▶ _To be done_: Print nothing but the lines from the start of the listing below through the line that contains "0.35, 0.15, EDGE)". Do not include the pictures.

▶ _Stored data_:

┏━━

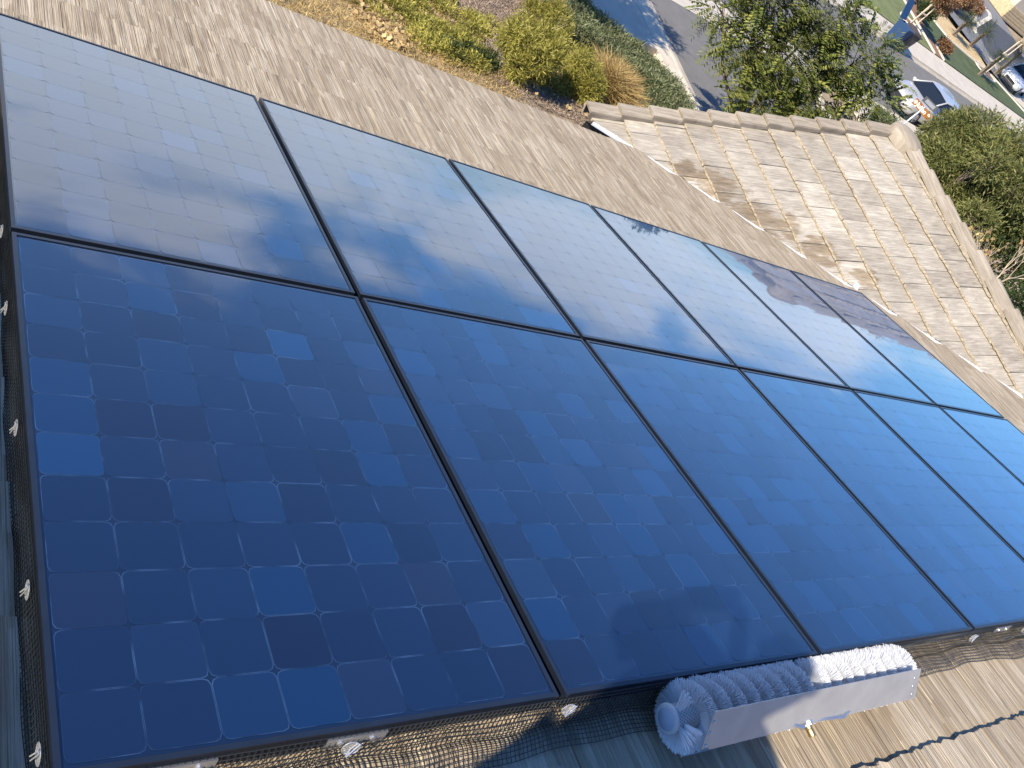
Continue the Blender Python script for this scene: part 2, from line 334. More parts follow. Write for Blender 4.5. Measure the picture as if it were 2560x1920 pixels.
poly('gravel_path', [(51.7, 33.65), (54.2, 33.4), (55, 36), (52.5, 37.5), (54, 44), (49, 42), (49.1, 36.6), (48.6, 35.3), (49.1, 34.1)], -6.045, PATH)
poly('driveway', [(56.2, 29.84), (66, 29.84), (76, 50), (76, 70), (56, 70), (54, 44), (55.2, 36)], -6.07, DRIVE)
poly('driveway', [(58.6, 37.7), (60.6, 41.2), (69.9, 47.3), (74.5, 47.3), (66.5, 36.0), (62, 34.6)], -6.062, DRIVE_D)  # darker blue-grey patch laid over the grey driveway
poly('driveway', [(55.6, 29.84), (61.4, 29.84), (64.5, 36.5), (57.5, 36.8)], -6.058, CONC)
def ribbon(name, pts, w, h, material, z0=-6.1, zt_=-5.99, label=None, cat=None, kind='structure'):
    b = MB(); P = [Vector((x, y, 0)) for x, y in pts]
    L_, R_ = [], []
    for i, p in enumerate(P):
        d = (P[min(i+1, len(P)-1)] - P[max(i-1, 0)]).normalized(); n = Vector((-d.y, d.x, 0))*w/2; L_.append(p+n); R_.append(p-n)
    for i in range(len(P)-1):
        vs = [Vector((q.x, q.y, zz)) for zz in (zt_, z0) for q in (L_[i], L_[i+1], R_[i+1], R_[i])]
        b.add(vs, [(0, 1, 2, 3), (0, 4, 5, 1), (3, 2, 6, 7), (0, 3, 7, 4), (1, 5, 6, 2)])
    o = b.obj(name, material); 
    if kind: o['kind'] = kind
    return o
EDGE = mat('white_edging', (0.62, 0.56, 0.48), 0.8, var=0.1)
ribbon('lawn_edging', [(43.3, 29.84), (44.1, 33.0), (44.65, 35.6), (46, 40)], 0.14, 0.1, EDGE)
ribbon('lawn_edging', [(44.35, 29.84), (44.9, 31.3)], 0.14, 0.1, EDGE)
ribbon('lawn_edging', [(56.5, 31), (54, 33.3), (51.6, 33.55), (49.05, 33.95), (48.45, 35.2), (48.95, 36.5), (49.5, 38)], 0.16, 0.1, EDGE)
def ring(cx, cy, rx, ry, rot, name='tree_ring_edging'):
    pts = []
    for i in range(25):
        t = 2*math.pi*i/24; x, y = rx*math.cos(t), ry*math.sin(t); pts.append((cx + x*math.cos(rot)-y*math.sin(rot), cy + x*math.sin(rot)+y*math.cos(rot)))
    ribbon(name, pts, 0.15, 0.12, EDGE)
    poly('mulch_bed', pts[:-1], -6.04, MULCHB)
ring(42.3, 31.6, 0.75, 0.75, 0); ring(53.0, 33.0, 1.0, 0.75, 0)
ribbon('island_kerb', [(59.0, 39.9), (62.5, 43.2), (66.4, 46.6), (69.2, 48.9), (70.9, 49.3), (71.2, 48.7), (69.9, 47.35), (60.6, 41.3)], 0.35, 0.15, EDGE)

# sloping front garden between the house and the pavement
def garden():
    xs = np.linspace(-14, 15.3, 118); ys = np.linspace(-8, 16.1, 96); b = MB(); V = []
    def shrink(x, y):  # outline follows the pavement edge
        return x, y
    nx, ny = len(xs), len(ys)
    for j in range(ny):
        for i in range(nx):
            x, y = xs[i], ys[j]
            ymax = 16.05 if x < 12.6 else 16.05 - (x-12.6)*0.32
            y = min(y, ymax)
            z = zt(x, y) + 0.06 + 0.05*math.sin(x*2.1+y)*math.cos(y*1.7-x*0.6) + 0.02*math.sin(x*7+3*y)
            V.append((x, y, z))
    F = [(j*nx+i, j*nx+i+1, (j+1)*nx+i+1, (j+1)*nx+i) for j in range(ny-1) for i in range(nx-1)]
    b.add(V, F)
    mt, nt, bs, N, L = nodes('garden_soil'); setp(bs, rough=0.95, spec=0.2)
    g = N('ShaderNodeNewGeometry'); n1 = N('ShaderNodeTexNoise'); n1.inputs['Scale'].default_value = 0.55; n1.inputs['Detail'].default_value = 5; L(g.outputs['Position'], n1.inputs['Vector'])
    n2 = N('ShaderNodeTexNoise'); n2.inputs['Scale'].default_value = 22; n2.inputs['Detail'].default_value = 6; L(g.outputs['Position'], n2.inputs['Vector'])
    r1 = N('ShaderNodeValToRGB'); r1.color_ramp.elements[0].position = 0.35; r1.color_ramp.elements[0].color = (0.17, 0.12, 0.08, 1); r1.color_ramp.elements[1].position = 0.68; r1.color_ramp.elements[1].color = (0.46, 0.36, 0.25, 1); L(n2.outputs[0], r1.inputs[0])
    r2 = N('ShaderNodeValToRGB'); r2.color_ramp.elements[0].position = 0.35; r2.color_ramp.elements[0].color = (0.28, 0.20, 0.10, 1); r2.color_ramp.elements[1].position = 0.65; r2.color_ramp.elements[1].color = (0.52, 0.40, 0.21, 1); L(n2.outputs[0], r2.inputs[0])
    sp = N('ShaderNodeSeparateXYZ'); L(g.outputs['Position'], sp.inputs[0])
    mr = N('ShaderNodeMapRange'); mr.inputs['From Min'].default_value = 8.2; mr.inputs['From Max'].default_value = 6.6; mr.inputs['To Min'].default_value = 0; L(sp.outputs['X'], mr.inputs['Value'])
    mx = N('ShaderNodeMix'); mx.data_type = 'RGBA'; L(mr.outputs[0], mx.inputs[0]); L(r1.outputs[0], mx.inputs[6]); L(r2.outputs[0], mx.inputs[7]); L(mx.outputs[2], bs.inputs['Base Color'])
    bp = N('ShaderNodeBump'); bp.inputs['Strength'].default_value = 1.0; bp.inputs['Distance'].default_value = 0.04; L(n2.outputs[0], bp.inputs['Height']); L(bp.outputs[0], bs.inputs['Normal'])
    o = b.obj('garden_slope', mt, smooth=True); o['kind'] = 'structure'
garden()

# ------------------------------------------------------------------ house with tiled roofs
TILT = 0.030
def tile_mesh(name, W, Lt, seed, mats, teeth=12, t=0.022, jag=0.006, proud=0.0):
    """one shake tile: local y runs down the slope, butt edge at y=Lt"""
    rs = random.Random(seed); b = MB(); xs = [W*i/teeth for i in range(teeth+1)]
    top = []; bot = []; bt = []; lo = []
    hz = [rs.uniform(-0.0016, 0.0016) for _ in range(teeth+1)]
    for i, x in enumerate(xs):
        xx = x if i in (0, teeth) else x + rs.uniform(-0.42, 0.42)*W/teeth
        jy = rs.uniform(-jag, jag)
        top.append((xx, 0, 0.012 + hz[i]*0.5)); bt.append((xx, Lt + jy, t + TILT + hz[i] + proud)); lo.append((xx, Lt + jy + rs.uniform(-0.004, 0.006), TILT - 0.002))
    n = teeth+1
    b.add(top + bt + lo, [(i, i+1, n+i+1, n+i) for i in range(teeth)], 0)
    base = 0
    for i in range(teeth): b.f.append((base+n+i, base+n+i+1, base+2*n+i+1, base+2*n+i)); b.m.append(1)
    b.add([(0, 0, 0), (0, Lt, TILT), (W, 0, 0), (W, Lt, TILT)], [], 0); k = len(b.v)-4
    b.f += [(0, n, 2*n, k), (teeth, k+2, 3*n-1, 2*n-1)]; b.m += [0, 0]
    me = b.mesh(name, mats)
    bm = bmesh.new(); bm.from_mesh(me); bmesh.ops.recalc_face_normals(bm, faces=bm.faces)
    # open shell: make sure the top faces up
    if sum(f.normal.z for f in bm.faces if f.material_index == 0) < 0: bmesh.ops.reverse_faces(bm, faces=bm.faces)
    bm.to_mesh(me); bm.free(); return me
def clip_mesh(me, Mloc, co_, no_):
    """keep the part of me (placed by Mloc in world) on the negative side of the world plane"""
    bm = bmesh.new(); bm.from_mesh(me); Mi = Mloc.inverted(); c = Mi @ Vector(co_); n = (Mloc.to_3x3().transposed() @ Vector(no_)).normalized()
    bmesh.ops.bisect_plane(bm, geom=bm.verts[:]+bm.edges[:]+bm.faces[:], plane_co=c, plane_no=n, clear_outer=True)
    if not bm.faces: bm.free(); return None
    out = bpy.data.meshes.new(me.name); bm.to_mesh(out); bm.free()
    for mm in me.materials: out.materials.append(mm)
    return out
house = empty('house', (3, 1, -4.9))
tag(house, 'single storey house under weathered shake tile roofs that carry the solar panels', 'house')
HI = Matrix.Translation((-3, -1, 4.9))     # inverse of the house transform
def hpart(name, me, M=None, mats=None, parent=house):
    o = bpy.data.objects.new(name, me); COL.objects.link(o); o.parent = parent
    o.matrix_local = HI @ (M if M is not None else Matrix.Identity(4)) if parent is house else (M if M is not None else Matrix.Identity(4))
    if mats is not None:
        for mm in (mats if isinstance(mats, (list, tuple)) else [mats]): me.materials.append(mm)
    return o
EXP = 0.344; EXM = 0.3485; TW = 0.33; TL_ = 0.42; RN = -0.168      # exposure, width, length, n of tile underside
KG = math.tan(R(19.0))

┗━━

▶ _Task solution_:
Continue the Blender Python script for this scene: part 2, from line 334. More parts follow. Write for Blender 4.5. Measure the picture as if it were 2560x1920 pixels.
poly('gravel_path', [(51.7, 33.65), (54.2, 33.4), (55, 36), (52.5, 37.5), (54, 44), (49, 42), (49.1, 36.6), (48.6, 35.3), (49.1, 34.1)], -6.045, PATH)
poly('driveway', [(56.2, 29.84), (66, 29.84), (76, 50), (76, 70), (56, 70), (54, 44), (55.2, 36)], -6.07, DRIVE)
poly('driveway', [(58.6, 37.7), (60.6, 41.2), (69.9, 47.3), (74.5, 47.3), (66.5, 36.0), (62, 34.6)], -6.062, DRIVE_D)  # darker blue-grey patch laid over the grey driveway
poly('driveway', [(55.6, 29.84), (61.4, 29.84), (64.5, 36.5), (57.5, 36.8)], -6.058, CONC)
def ribbon(name, pts, w, h, material, z0=-6.1, zt_=-5.99, label=None, cat=None, kind='structure'):
    b = MB(); P = [Vector((x, y, 0)) for x, y in pts]
    L_, R_ = [], []
    for i, p in enumerate(P):
        d = (P[min(i+1, len(P)-1)] - P[max(i-1, 0)]).normalized(); n = Vector((-d.y, d.x, 0))*w/2; L_.append(p+n); R_.append(p-n)
    for i in range(len(P)-1):
        vs = [Vector((q.x, q.y, zz)) for zz in (zt_, z0) for q in (L_[i], L_[i+1], R_[i+1], R_[i])]
        b.add(vs, [(0, 1, 2, 3), (0, 4, 5, 1), (3, 2, 6, 7), (0, 3, 7, 4), (1, 5, 6, 2)])
    o = b.obj(name, material); 
    if kind: o['kind'] = kind
    return o
EDGE = mat('white_edging', (0.62, 0.56, 0.48), 0.8, var=0.1)
ribbon('lawn_edging', [(43.3, 29.84), (44.1, 33.0), (44.65, 35.6), (46, 40)], 0.14, 0.1, EDGE)
ribbon('lawn_edging', [(44.35, 29.84), (44.9, 31.3)], 0.14, 0.1, EDGE)
ribbon('lawn_edging', [(56.5, 31), (54, 33.3), (51.6, 33.55), (49.05, 33.95), (48.45, 35.2), (48.95, 36.5), (49.5, 38)], 0.16, 0.1, EDGE)
def ring(cx, cy, rx, ry, rot, name='tree_ring_edging'):
    pts = []
    for i in range(25):
        t = 2*math.pi*i/24; x, y = rx*math.cos(t), ry*math.sin(t); pts.append((cx + x*math.cos(rot)-y*math.sin(rot), cy + x*math.sin(rot)+y*math.cos(rot)))
    ribbon(name, pts, 0.15, 0.12, EDGE)
    poly('mulch_bed', pts[:-1], -6.04, MULCHB)
ring(42.3, 31.6, 0.75, 0.75, 0); ring(53.0, 33.0, 1.0, 0.75, 0)
ribbon('island_kerb', [(59.0, 39.9), (62.5, 43.2), (66.4, 46.6), (69.2, 48.9), (70.9, 49.3), (71.2, 48.7), (69.9, 47.35), (60.6, 41.3)], 0.35, 0.15, EDGE)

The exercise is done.